Every line from the beginning of the records below up to the one holding "struct('trim_%d' % (i+2), b, m_block)" should be quoted exactly; leave out the rest.

## BEGIN

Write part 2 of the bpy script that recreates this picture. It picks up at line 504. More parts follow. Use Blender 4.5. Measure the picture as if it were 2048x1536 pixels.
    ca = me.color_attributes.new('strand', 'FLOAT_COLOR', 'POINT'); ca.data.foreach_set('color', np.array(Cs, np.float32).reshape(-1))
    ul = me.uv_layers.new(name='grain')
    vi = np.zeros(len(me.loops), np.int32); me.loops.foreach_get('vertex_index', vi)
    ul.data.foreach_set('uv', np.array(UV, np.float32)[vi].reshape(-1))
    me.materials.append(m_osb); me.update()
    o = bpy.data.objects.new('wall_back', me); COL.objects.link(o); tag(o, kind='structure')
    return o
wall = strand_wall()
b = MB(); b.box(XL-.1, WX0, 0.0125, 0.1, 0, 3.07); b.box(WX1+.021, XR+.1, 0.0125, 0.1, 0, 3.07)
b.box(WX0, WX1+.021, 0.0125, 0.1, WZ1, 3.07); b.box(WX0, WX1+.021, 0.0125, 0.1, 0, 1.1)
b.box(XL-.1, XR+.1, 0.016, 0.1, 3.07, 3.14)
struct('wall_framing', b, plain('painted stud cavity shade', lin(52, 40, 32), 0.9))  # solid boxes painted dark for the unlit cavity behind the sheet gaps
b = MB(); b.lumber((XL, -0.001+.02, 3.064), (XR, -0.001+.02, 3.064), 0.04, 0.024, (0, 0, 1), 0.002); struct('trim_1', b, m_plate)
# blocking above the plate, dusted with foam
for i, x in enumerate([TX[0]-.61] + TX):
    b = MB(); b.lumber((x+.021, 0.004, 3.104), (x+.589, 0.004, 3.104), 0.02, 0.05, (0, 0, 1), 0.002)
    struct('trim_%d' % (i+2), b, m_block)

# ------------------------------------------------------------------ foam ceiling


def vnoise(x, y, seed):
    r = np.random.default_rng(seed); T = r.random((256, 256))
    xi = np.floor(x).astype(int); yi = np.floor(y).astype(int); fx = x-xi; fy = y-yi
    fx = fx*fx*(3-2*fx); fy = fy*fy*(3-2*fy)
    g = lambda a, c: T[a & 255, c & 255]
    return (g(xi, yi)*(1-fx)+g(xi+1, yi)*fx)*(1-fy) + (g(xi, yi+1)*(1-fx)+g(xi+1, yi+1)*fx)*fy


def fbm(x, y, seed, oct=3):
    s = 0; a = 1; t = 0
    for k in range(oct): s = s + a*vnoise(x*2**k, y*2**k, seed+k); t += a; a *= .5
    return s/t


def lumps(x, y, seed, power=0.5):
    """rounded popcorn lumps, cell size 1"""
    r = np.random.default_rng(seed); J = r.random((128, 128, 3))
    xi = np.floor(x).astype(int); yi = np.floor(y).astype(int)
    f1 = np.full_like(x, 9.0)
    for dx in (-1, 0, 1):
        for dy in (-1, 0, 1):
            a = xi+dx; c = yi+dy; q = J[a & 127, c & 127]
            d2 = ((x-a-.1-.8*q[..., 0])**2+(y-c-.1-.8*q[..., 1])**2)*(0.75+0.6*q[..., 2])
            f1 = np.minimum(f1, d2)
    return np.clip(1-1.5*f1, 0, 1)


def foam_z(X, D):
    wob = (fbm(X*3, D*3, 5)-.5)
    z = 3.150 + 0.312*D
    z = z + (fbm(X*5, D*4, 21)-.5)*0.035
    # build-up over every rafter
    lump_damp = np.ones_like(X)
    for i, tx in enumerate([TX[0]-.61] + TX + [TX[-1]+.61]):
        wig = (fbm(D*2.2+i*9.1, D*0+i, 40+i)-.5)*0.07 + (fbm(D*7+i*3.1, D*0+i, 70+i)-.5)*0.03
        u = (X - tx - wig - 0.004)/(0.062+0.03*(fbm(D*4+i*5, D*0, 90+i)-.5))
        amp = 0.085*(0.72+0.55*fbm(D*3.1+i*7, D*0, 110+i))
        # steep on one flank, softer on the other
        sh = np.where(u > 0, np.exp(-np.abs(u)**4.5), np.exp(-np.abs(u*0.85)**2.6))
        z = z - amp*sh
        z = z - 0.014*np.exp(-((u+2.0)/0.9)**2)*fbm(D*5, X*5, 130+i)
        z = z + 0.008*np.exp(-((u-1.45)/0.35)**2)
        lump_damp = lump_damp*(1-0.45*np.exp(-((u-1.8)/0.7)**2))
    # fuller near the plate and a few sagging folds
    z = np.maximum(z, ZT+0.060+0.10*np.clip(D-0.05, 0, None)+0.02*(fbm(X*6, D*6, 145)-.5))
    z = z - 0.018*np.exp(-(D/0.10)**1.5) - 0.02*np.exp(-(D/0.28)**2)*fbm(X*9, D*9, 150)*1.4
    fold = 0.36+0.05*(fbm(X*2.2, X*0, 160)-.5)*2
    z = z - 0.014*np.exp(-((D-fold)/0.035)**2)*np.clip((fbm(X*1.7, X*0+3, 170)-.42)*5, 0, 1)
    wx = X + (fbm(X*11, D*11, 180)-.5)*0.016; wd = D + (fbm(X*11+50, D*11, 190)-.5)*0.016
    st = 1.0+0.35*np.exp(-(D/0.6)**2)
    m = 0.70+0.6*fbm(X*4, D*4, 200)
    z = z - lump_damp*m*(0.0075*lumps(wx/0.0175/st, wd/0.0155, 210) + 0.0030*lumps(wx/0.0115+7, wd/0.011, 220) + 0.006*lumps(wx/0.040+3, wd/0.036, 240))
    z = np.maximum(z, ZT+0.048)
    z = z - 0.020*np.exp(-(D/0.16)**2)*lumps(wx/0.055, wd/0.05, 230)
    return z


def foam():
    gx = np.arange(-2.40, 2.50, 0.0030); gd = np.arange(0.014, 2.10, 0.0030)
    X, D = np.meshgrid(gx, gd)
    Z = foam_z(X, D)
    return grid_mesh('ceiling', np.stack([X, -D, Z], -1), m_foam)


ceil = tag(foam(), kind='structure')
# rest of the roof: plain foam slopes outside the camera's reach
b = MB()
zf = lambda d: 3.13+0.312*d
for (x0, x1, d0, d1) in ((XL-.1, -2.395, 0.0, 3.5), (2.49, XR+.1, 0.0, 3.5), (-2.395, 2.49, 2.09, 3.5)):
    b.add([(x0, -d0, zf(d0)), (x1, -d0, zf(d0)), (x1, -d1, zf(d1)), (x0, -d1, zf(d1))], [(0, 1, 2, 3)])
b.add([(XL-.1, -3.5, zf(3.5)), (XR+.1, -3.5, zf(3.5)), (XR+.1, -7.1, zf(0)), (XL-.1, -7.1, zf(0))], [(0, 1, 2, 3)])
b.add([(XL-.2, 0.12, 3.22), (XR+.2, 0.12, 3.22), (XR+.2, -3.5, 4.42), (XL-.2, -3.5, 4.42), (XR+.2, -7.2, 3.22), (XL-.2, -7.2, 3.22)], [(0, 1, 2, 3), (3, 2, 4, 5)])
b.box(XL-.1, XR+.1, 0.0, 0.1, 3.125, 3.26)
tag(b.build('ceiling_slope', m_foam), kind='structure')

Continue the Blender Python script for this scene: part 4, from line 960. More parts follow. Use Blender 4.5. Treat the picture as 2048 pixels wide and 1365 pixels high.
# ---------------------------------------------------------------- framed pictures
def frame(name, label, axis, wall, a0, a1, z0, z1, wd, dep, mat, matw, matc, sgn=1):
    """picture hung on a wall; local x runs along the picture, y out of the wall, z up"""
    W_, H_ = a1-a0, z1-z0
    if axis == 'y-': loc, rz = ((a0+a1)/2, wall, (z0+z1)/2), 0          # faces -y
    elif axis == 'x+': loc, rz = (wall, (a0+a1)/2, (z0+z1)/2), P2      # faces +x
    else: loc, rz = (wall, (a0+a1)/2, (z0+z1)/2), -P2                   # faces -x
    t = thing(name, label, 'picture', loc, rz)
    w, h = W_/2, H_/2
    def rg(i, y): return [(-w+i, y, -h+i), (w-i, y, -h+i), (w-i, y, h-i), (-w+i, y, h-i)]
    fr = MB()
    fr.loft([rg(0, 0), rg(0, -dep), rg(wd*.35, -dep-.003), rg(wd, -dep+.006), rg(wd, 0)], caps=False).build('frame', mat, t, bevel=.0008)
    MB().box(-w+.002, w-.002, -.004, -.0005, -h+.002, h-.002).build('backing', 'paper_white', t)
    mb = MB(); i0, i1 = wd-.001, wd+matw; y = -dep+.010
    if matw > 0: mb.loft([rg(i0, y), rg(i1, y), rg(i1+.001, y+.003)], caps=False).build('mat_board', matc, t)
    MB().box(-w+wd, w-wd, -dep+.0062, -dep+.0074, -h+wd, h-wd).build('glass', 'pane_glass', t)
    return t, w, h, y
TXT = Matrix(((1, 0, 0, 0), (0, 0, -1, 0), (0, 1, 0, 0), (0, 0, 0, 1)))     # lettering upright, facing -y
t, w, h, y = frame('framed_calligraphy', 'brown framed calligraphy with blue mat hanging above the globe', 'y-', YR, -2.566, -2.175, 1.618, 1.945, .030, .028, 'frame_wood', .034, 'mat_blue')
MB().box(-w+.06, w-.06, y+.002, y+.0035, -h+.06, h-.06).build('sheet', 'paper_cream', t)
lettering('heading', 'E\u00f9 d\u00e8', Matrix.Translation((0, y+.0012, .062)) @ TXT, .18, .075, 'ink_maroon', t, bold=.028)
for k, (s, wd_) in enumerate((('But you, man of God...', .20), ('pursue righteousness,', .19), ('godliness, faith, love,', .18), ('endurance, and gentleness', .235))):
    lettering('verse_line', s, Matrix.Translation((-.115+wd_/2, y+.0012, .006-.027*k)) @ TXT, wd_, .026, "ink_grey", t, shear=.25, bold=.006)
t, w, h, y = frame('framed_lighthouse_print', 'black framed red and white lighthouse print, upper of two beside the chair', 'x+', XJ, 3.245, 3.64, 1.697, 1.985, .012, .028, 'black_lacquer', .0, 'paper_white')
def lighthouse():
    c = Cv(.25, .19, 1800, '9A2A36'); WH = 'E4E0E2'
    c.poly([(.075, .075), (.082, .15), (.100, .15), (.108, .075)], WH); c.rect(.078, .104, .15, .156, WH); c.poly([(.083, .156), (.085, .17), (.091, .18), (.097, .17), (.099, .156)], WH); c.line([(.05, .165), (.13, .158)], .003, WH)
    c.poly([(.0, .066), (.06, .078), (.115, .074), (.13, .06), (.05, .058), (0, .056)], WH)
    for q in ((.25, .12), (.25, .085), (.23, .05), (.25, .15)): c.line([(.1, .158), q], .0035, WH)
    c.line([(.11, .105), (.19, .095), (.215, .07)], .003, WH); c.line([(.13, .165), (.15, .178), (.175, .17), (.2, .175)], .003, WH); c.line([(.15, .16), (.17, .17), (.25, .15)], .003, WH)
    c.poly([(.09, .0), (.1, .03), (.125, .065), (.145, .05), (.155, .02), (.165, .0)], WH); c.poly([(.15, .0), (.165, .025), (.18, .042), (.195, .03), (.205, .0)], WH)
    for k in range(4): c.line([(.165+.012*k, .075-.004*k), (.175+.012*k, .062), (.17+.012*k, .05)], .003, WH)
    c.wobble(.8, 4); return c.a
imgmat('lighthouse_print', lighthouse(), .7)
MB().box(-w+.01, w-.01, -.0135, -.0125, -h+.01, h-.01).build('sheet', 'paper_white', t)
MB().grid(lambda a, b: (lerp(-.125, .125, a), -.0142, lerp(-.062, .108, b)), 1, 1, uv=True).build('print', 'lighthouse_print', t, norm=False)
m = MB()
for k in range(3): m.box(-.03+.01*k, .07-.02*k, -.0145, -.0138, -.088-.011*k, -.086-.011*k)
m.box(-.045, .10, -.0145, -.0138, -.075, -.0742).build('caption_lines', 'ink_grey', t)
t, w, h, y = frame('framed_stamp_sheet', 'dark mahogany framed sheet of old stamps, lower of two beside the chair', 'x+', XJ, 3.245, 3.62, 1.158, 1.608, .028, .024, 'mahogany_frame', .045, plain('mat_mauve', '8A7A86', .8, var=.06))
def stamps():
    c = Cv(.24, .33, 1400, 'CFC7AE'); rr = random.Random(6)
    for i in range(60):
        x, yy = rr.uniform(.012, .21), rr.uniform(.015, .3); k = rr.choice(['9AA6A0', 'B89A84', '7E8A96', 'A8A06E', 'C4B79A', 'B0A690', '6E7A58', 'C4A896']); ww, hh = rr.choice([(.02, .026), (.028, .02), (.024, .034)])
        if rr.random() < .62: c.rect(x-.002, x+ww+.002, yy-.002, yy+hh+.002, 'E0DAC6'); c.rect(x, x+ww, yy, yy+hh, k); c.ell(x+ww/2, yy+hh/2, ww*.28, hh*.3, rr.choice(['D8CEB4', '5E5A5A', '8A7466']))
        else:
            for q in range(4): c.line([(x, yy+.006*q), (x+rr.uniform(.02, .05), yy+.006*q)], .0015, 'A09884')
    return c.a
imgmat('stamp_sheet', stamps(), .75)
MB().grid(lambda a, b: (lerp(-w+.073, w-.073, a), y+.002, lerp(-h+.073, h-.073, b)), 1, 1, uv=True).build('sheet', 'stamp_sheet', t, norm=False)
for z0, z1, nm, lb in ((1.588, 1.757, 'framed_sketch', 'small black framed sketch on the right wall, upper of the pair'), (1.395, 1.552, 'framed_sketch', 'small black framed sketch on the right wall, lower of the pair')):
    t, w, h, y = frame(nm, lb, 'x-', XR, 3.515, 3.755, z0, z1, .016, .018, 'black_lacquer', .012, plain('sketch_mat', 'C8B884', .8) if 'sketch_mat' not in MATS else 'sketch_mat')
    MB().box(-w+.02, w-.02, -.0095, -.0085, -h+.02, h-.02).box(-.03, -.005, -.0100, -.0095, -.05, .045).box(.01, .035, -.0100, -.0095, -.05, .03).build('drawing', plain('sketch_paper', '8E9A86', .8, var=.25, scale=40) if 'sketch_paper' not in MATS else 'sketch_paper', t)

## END

Worked answer>
Write part 2 of the bpy script that recreates this picture. It picks up at line 504. More parts follow. Use Blender 4.5. Measure the picture as if it were 2048x1536 pixels.
    ca = me.color_attributes.new('strand', 'FLOAT_COLOR', 'POINT'); ca.data.foreach_set('color', np.array(Cs, np.float32).reshape(-1))
    ul = me.uv_layers.new(name='grain')
    vi = np.zeros(len(me.loops), np.int32); me.loops.foreach_get('vertex_index', vi)
    ul.data.foreach_set('uv', np.array(UV, np.float32)[vi].reshape(-1))
    me.materials.append(m_osb); me.update()
    o = bpy.data.objects.new('wall_back', me); COL.objects.link(o); tag(o, kind='structure')
    return o
wall = strand_wall()
b = MB(); b.box(XL-.1, WX0, 0.0125, 0.1, 0, 3.07); b.box(WX1+.021, XR+.1, 0.0125, 0.1, 0, 3.07)
b.box(WX0, WX1+.021, 0.0125, 0.1, WZ1, 3.07); b.box(WX0, WX1+.021, 0.0125, 0.1, 0, 1.1)
b.box(XL-.1, XR+.1, 0.016, 0.1, 3.07, 3.14)
struct('wall_framing', b, plain('painted stud cavity shade', lin(52, 40, 32), 0.9))  # solid boxes painted dark for the unlit cavity behind the sheet gaps
b = MB(); b.lumber((XL, -0.001+.02, 3.064), (XR, -0.001+.02, 3.064), 0.04, 0.024, (0, 0, 1), 0.002); struct('trim_1', b, m_plate)
# blocking above the plate, dusted with foam
for i, x in enumerate([TX[0]-.61] + TX):
    b = MB(); b.lumber((x+.021, 0.004, 3.104), (x+.589, 0.004, 3.104), 0.02, 0.05, (0, 0, 1), 0.002)
    struct('trim_%d' % (i+2), b, m_block)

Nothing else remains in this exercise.